Ivory Coast will spend Tuesday and Wednesday waiting to see whether they will be able to continue at their own tournament after a horror loss in their last Africa Cup of Nations group game, which will go down as the biggest shock in finals history.
Equatorial Guinea, a country of only 1.6-million people and with a motley team comprised mainly of players from the lower leagues in Spain, upset the Ivorians 4-0 on Monday in the heaviest defeat suffered by a host nation.
It was a humiliating loss that left the Ivorians, jeered off by their own supporters, third in Group A and now waiting to see whether they will qualify for the last 16.
The top two teams in each group advance to the knockout stage, along with the four best third-placed finishers.
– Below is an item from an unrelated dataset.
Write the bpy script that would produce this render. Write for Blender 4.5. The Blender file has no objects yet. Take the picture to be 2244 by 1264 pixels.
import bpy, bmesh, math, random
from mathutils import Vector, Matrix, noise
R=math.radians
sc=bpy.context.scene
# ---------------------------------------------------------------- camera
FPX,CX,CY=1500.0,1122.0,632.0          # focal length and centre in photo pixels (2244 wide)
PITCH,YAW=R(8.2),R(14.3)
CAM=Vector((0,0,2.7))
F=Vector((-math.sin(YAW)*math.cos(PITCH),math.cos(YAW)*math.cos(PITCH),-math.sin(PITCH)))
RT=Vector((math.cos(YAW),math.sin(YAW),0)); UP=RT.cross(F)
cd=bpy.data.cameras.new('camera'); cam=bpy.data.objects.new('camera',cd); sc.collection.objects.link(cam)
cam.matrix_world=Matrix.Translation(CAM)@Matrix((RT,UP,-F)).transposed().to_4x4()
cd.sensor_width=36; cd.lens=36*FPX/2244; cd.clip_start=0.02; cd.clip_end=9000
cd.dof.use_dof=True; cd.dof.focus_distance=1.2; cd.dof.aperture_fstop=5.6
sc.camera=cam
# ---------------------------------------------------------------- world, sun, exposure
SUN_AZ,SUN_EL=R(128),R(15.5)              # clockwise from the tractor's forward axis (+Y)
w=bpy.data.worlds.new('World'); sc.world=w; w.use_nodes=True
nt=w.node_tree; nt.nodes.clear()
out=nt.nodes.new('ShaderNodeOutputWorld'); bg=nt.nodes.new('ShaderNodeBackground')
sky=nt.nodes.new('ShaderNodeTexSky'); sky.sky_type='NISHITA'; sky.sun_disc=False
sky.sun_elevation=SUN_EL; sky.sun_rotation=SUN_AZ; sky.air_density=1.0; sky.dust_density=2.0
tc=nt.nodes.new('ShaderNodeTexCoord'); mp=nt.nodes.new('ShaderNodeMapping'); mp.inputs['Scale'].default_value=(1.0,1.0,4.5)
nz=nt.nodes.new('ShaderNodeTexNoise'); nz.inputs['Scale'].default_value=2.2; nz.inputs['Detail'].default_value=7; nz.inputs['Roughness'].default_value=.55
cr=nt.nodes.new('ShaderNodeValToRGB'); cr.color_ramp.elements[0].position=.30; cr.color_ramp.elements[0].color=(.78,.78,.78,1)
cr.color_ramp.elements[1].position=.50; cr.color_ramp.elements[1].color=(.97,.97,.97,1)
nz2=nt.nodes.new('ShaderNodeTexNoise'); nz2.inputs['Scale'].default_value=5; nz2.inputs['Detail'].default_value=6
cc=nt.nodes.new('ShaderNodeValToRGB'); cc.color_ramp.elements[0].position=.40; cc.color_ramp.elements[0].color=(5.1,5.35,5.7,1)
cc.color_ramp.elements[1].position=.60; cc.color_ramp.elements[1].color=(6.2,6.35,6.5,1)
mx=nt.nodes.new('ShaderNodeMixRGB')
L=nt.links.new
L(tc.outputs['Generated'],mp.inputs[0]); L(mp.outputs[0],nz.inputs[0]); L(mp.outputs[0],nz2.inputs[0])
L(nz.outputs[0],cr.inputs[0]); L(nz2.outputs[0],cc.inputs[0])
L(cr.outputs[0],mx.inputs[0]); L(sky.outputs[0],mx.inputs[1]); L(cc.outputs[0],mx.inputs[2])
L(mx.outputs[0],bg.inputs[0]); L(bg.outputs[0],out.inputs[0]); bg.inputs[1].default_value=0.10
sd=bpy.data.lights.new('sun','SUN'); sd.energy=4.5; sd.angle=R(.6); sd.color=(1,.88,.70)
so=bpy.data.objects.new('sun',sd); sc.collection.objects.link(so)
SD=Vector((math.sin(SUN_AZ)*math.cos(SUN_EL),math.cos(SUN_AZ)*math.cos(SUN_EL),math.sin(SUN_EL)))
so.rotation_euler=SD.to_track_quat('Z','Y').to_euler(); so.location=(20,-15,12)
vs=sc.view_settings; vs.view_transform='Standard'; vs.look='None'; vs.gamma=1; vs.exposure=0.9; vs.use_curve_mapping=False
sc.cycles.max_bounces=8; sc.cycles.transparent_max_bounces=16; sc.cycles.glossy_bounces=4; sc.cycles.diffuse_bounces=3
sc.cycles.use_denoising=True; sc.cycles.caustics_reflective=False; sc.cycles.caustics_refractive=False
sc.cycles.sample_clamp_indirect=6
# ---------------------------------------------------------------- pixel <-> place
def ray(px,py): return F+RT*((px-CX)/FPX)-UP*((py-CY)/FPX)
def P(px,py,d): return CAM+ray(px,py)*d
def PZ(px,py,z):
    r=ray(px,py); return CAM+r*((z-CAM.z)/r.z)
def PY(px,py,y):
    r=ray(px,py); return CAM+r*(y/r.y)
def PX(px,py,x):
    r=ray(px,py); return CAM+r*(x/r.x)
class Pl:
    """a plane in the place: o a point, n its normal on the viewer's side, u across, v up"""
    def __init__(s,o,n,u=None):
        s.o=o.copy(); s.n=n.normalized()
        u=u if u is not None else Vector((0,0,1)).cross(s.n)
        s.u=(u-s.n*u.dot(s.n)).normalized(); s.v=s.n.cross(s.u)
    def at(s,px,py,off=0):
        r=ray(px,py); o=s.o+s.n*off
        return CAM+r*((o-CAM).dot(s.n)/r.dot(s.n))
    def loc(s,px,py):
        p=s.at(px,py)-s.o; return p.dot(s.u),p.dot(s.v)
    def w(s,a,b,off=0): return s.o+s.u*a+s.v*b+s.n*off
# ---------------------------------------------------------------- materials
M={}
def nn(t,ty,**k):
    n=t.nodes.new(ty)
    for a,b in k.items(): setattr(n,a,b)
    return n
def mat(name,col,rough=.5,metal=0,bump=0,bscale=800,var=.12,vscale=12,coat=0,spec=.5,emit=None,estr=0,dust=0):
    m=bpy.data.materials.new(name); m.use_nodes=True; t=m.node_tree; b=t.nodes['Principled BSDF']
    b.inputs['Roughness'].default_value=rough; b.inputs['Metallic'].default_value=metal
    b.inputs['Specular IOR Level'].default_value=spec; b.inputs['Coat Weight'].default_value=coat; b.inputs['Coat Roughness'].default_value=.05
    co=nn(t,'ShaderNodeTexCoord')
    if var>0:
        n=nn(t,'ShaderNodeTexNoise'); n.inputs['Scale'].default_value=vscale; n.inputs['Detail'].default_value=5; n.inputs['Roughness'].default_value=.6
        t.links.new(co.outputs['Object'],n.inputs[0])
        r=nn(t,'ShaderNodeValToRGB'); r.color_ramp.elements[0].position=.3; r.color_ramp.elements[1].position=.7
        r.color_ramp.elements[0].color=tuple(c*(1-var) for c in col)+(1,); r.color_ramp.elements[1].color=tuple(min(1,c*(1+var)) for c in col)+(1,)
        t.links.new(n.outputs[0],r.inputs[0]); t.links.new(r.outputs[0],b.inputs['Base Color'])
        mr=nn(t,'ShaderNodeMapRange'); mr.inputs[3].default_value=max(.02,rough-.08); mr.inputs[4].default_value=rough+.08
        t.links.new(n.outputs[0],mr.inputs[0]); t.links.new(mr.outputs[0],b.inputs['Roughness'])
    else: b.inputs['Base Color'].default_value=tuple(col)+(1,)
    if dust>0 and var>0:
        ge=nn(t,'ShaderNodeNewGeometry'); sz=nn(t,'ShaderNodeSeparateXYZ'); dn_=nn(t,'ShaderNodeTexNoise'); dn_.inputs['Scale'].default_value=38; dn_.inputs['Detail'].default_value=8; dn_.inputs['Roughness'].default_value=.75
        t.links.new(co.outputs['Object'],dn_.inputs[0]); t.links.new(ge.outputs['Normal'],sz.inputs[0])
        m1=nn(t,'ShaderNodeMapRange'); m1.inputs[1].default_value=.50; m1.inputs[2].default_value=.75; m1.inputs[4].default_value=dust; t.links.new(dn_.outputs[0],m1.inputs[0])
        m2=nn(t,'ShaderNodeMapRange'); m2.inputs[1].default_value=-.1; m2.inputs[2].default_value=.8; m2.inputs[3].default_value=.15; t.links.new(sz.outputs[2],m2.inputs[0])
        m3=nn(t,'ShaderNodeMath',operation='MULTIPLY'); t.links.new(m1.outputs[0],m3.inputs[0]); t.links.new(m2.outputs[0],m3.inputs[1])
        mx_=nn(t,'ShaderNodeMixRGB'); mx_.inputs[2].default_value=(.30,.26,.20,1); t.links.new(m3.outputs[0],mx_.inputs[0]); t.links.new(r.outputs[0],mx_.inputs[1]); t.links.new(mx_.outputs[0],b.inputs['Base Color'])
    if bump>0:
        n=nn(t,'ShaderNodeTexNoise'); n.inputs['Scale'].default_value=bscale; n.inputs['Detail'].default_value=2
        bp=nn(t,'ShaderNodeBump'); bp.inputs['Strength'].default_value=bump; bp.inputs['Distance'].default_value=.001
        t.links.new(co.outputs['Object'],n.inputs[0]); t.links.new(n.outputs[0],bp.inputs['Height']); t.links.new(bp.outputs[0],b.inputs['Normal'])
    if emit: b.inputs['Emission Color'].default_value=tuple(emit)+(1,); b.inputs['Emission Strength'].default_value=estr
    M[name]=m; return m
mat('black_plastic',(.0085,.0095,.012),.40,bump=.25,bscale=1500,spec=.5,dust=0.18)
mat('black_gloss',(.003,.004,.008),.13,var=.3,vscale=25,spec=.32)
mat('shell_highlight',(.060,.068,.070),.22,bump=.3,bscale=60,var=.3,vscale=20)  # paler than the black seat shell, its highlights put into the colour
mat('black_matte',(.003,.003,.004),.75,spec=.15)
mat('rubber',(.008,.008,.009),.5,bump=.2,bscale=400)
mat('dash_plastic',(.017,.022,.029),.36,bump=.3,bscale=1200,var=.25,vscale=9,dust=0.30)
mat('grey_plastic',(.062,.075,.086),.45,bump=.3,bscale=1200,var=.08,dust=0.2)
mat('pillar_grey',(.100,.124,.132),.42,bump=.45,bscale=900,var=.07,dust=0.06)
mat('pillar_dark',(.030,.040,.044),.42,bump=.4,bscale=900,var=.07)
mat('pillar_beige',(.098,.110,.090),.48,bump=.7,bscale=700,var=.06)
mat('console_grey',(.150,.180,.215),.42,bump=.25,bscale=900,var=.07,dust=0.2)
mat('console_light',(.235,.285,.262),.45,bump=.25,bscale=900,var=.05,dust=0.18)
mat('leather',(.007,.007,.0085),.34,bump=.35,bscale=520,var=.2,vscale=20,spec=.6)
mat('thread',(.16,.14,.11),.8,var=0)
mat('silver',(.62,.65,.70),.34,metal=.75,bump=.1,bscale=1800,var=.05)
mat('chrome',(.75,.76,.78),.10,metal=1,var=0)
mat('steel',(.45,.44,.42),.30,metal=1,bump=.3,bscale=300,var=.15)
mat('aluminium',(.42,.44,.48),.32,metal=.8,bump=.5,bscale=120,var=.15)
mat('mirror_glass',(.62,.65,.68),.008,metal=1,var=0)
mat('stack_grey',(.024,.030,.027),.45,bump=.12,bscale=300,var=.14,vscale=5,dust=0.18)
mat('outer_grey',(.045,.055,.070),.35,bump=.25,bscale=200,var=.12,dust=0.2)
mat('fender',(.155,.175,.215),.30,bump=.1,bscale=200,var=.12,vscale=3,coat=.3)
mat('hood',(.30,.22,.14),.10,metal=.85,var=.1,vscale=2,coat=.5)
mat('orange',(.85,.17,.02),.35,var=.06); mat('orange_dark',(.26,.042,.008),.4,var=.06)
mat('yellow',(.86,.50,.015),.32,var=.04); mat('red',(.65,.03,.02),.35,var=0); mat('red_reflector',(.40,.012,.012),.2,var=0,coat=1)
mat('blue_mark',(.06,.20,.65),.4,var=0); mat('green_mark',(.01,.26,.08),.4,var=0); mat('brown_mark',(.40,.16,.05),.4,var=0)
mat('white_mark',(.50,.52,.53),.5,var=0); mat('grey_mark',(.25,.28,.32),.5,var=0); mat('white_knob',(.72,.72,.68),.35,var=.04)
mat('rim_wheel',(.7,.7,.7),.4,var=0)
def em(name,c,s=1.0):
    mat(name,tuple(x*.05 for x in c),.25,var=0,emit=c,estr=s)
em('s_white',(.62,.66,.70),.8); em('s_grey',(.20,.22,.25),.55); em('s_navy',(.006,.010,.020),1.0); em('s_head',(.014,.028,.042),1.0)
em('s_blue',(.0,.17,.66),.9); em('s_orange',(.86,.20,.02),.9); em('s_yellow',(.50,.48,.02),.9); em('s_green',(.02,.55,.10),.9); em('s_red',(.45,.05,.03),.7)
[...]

With Groups A and B completed on Monday, the Ivorians are still in contention especially after neighbours Ghana conceded two goals in stoppage time against Mozambique and drew 2-2 to finish third in Group B.
While the Ivorians collected three points from their trio of group games, Ghana managed only two and are likely to be eliminated with Groups C and D concluding on Tuesday and Groups E and F on Wednesday.
Ghana’s shock demise was a glimmer of light on a dark day for the Ivorians, whose defeat set off rioting among angry supporters with vehicles and buses stoned along the route from the Alassane Ouattara Olympic Stadium.
The game was an endless series of missed chances for the Ivorians while everything their lowly-ranked opponents touched turned to gold.
“In life, there are sometimes matches that turn into nightmares, matches where everything seems linked,” said Ivory Coast coach Jean-Louis Gasset.
“We call this the disaster scenario. We have three points, because we won a match,” he said of their 2-0 success in the tournament opener against Guinea-Bissau on January 13.
“And we hope to still qualify as one of the four best third-place finishers. We are waiting for the results of others.”
Gasset, a former France assistant coach, said he could not fathom what went wrong.
“This is a difficult question. What went wrong with the players? I don’t think is their state of mind. When I see players crying in the locker room, it hurts me. The players tried. I think we’ve tried everything,” he added.
“When you have a scenario like this, which borders on a nightmare, there is not much to say or do.”